La camera alta a luglio, sotto le spinte dei centristi, degli alfaniani, dei verdiniani, e di una cospicua pattuglia dei senatori del Partito democratico, oltre che di quelli di Forza Italia, ha scelto di sospendere ancora una volta l’esame del testo. Il veto è giunto direttamente dal Ministro degli Interni che spinge affinché venga reinserito l’aggettivo, "reiterate" (violenze o minacce), senza il quale la legge sarebbe diventata a suo dire "troppo punitiva nei confronti della polizia".

Nel governo comunque la linea politica non è, per fortuna, solo quella dell’ex delfino di Berlusconi approdato alla corte di Renzi, visto che il Ministro della Giustizia Andrea Orlando, sembra stia seguendo con attenzione le vicende, orribili, del caso Cucchi.

La questione, il vero motivo che sta facendo allungare oltremodo i tempi di approvazione sembra però provenire direttamente dal Pd. I senatori sono spaccati fra un’ala più vicina alle posizioni centriste e una convinta che sia arrivato il momento di approvare la legge.
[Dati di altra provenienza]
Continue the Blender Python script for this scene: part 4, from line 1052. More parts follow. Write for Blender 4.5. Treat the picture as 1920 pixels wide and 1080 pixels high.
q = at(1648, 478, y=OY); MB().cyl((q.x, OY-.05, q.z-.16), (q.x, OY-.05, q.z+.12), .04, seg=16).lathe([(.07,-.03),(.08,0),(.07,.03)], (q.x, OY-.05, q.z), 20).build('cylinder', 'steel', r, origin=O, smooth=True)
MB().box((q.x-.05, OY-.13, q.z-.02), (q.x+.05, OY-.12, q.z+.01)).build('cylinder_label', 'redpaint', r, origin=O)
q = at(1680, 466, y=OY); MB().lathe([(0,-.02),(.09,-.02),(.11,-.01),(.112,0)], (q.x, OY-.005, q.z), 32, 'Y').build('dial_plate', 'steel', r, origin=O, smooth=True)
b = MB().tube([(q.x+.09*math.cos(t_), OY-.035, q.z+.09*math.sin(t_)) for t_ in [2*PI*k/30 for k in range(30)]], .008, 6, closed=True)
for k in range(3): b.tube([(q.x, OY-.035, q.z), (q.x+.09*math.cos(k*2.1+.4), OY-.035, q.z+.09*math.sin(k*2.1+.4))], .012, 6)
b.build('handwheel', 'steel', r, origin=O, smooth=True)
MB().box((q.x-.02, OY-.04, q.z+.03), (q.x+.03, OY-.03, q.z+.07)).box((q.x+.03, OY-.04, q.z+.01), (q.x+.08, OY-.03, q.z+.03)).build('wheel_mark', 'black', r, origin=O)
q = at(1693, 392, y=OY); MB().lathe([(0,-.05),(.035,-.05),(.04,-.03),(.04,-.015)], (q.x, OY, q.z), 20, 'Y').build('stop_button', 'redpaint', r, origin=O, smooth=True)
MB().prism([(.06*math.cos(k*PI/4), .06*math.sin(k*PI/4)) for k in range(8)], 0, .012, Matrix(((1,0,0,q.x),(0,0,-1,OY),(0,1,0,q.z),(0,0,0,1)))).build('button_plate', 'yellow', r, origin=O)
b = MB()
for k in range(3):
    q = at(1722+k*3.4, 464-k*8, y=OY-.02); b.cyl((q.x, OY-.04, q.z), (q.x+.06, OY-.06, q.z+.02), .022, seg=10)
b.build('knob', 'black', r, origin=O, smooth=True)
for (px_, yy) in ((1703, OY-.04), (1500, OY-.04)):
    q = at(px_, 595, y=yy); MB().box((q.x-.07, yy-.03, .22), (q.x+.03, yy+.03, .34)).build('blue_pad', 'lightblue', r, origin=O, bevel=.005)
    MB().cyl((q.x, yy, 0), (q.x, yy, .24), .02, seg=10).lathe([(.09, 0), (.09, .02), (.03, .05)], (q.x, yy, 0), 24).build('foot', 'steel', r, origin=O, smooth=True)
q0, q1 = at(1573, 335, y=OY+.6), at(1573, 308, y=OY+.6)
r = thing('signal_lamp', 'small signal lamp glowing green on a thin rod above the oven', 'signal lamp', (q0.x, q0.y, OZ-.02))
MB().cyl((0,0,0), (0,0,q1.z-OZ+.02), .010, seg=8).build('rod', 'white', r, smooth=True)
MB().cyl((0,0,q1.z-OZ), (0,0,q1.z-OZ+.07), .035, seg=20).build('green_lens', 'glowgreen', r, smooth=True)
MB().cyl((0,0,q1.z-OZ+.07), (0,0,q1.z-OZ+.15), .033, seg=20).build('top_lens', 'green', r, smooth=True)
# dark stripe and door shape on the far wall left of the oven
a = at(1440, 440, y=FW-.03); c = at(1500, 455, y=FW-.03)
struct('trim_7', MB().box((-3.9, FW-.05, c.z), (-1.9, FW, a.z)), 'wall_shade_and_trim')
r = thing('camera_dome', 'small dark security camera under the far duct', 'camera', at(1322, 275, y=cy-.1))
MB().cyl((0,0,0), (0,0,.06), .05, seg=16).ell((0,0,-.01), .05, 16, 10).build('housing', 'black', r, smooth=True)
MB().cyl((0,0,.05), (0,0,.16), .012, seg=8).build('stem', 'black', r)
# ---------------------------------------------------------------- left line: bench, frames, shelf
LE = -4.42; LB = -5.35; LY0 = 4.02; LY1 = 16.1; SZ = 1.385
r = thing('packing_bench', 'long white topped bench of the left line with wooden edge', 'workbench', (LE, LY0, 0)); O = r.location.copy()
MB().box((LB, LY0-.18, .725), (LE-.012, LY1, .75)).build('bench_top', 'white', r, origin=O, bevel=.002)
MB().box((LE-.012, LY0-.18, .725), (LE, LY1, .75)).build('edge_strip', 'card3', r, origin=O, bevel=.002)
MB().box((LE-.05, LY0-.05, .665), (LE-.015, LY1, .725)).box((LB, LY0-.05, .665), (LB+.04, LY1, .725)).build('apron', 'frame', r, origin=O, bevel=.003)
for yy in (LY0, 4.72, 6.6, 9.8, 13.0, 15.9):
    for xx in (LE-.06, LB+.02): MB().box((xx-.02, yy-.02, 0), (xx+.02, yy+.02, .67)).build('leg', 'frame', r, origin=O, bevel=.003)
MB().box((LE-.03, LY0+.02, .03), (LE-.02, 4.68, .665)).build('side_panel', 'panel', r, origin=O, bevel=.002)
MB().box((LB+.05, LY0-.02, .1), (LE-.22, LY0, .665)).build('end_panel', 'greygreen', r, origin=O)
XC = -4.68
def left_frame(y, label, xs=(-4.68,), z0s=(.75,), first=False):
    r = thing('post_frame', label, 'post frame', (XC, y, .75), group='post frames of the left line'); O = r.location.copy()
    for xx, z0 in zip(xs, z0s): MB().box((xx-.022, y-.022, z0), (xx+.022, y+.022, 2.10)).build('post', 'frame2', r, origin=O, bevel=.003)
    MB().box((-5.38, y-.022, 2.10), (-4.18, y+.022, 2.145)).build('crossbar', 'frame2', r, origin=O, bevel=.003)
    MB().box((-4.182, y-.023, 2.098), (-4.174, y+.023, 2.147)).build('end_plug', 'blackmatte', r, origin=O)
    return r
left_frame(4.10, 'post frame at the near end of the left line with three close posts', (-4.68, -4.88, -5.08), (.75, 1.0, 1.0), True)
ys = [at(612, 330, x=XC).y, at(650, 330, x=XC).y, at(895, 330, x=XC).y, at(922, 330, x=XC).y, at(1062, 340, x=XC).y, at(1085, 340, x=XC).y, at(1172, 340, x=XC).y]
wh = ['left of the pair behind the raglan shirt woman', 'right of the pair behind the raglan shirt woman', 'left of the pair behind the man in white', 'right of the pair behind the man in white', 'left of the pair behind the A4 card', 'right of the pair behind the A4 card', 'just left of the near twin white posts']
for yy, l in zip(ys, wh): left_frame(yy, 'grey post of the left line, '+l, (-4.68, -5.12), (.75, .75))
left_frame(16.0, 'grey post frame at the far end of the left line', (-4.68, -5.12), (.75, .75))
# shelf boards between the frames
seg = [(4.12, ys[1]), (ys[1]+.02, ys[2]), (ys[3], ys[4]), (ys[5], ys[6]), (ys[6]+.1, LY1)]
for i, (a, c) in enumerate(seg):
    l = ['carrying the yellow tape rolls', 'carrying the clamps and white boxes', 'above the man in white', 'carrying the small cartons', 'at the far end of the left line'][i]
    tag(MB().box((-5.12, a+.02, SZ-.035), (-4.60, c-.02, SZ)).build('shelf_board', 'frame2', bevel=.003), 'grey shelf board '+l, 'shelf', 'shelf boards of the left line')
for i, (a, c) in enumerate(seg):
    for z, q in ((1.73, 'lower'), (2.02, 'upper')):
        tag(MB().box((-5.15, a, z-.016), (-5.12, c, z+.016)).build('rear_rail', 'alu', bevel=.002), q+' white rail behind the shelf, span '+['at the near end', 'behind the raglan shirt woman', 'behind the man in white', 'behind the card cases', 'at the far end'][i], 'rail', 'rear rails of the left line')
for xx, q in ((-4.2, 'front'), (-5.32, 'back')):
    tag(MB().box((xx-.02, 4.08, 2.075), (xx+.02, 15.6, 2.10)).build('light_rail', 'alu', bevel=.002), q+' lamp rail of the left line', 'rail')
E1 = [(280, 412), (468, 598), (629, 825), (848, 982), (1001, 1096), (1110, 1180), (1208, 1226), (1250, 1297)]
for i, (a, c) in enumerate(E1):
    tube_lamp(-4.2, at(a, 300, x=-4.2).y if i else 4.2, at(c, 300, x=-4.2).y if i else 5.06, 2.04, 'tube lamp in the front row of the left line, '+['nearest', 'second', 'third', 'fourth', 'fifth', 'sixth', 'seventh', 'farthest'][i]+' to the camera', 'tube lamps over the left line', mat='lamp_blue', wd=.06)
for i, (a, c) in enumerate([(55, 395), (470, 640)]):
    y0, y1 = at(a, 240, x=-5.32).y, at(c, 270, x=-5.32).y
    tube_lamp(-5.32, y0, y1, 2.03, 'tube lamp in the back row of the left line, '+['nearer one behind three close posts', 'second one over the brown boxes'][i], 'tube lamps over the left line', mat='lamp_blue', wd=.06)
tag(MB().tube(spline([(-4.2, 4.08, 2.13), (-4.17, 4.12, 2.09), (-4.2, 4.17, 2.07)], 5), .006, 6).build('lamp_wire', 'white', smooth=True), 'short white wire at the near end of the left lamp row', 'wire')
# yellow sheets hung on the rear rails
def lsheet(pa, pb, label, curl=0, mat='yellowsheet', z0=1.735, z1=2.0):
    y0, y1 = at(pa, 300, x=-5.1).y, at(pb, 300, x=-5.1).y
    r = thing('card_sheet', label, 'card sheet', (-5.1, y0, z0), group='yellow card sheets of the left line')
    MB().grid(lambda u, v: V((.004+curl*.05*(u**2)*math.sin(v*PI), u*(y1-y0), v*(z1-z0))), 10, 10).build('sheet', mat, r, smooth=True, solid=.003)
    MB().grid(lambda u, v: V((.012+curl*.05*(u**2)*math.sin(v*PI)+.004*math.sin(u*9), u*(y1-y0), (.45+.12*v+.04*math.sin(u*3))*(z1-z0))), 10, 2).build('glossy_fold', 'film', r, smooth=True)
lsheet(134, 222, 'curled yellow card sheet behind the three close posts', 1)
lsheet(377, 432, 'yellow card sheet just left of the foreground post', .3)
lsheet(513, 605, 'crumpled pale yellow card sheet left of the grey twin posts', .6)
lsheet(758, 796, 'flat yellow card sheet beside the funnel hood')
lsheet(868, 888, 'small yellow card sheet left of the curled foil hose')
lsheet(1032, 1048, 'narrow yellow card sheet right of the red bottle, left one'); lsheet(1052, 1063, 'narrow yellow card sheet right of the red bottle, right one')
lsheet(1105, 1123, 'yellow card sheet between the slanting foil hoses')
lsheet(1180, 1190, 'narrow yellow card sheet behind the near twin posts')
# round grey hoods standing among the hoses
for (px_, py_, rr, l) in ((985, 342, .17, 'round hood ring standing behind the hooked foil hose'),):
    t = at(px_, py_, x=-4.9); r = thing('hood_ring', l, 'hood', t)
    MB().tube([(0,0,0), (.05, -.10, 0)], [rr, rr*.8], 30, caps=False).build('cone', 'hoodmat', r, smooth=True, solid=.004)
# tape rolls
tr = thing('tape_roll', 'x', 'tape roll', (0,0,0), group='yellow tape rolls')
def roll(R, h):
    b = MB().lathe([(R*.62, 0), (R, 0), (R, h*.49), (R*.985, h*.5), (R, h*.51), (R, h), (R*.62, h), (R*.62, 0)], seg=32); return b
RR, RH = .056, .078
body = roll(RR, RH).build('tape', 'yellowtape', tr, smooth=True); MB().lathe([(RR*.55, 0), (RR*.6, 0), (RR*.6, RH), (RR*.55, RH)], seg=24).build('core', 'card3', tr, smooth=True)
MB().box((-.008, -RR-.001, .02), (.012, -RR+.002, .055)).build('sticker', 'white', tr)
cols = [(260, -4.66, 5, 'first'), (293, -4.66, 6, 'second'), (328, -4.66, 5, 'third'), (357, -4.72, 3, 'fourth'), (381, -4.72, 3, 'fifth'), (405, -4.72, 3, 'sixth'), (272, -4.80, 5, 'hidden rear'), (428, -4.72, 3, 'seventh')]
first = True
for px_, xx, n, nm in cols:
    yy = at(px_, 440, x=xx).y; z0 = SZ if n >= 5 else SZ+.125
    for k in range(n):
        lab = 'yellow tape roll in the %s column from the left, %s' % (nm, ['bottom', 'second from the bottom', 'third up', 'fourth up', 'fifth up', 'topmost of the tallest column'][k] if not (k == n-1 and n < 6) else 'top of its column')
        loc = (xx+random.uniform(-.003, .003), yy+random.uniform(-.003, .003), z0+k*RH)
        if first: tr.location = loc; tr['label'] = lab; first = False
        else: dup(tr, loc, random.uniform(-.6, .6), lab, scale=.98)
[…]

Ma fra le secche delle tattiche di partito e degli equilibri di governo, c’è realmente il rischio di assistere all’affossamento definitivo, fino a fine legislatura del provvedimento.  Sinistra italiana e movimento 5 Stelle premono affinché l’iter legislativo venga portato a termine e che soprattutto non si mescoli questo provvedimento con altri in tema di giustizia, come la riforma del processo penale, di cui sempre a Palazzo Madama si sta discutendo.

 

Una situazione su cui da tempo molte associazioni, tra cui Amnesty International stanno concentrando i propri sforzi per arrivare ad un esito positivo.

Amnesty ricorda che: “La Convenzione delle Nazioni Unite contro la tortura del 1984, ratificata dal nostro paese nel 1988, prevede che ogni stato si adoperi per perseguire penalmente quegli atti di tortura delineati all’art. 1 della Convenzione stessa.

Da Amnesty fanno sapere che il testo approvato in prima battuta “introduce un reato specifico di tortura e non richiama il requisito della necessaria reiterazione degli atti di violenza o minaccia perché si possa parlare di tortura. Quanto invece alle criticità, il reato viene qualificato come comune e quindi imputabile a qualunque cittadino, anche se si prevede l’aggravante se commesso da pubblico ufficiale; questo, è stato possibile grazie all’approvazione di un emendamento proposto in fase di discussione che ha modificato il testo originario, che invece mirava a qualificare il reato di tortura come reato proprio, oltre che specifico, punibile solo se commesso da un pubblico ufficiale. Un’altra criticità consiste inoltre nella non perseguibilità delle condotte omissive e nell’eliminazione la parte dell’art. 5 che prevedeva l’istituzione di un fondo nazionale per le vittime della tortura”.

 Osservazioni che condividiamo pienamente e che ci spingono a chiedere che il reato di tortura venga finalmente introdotto nel codice penale italiano quanto prima e nel massimo rispetto degli standard internazionali.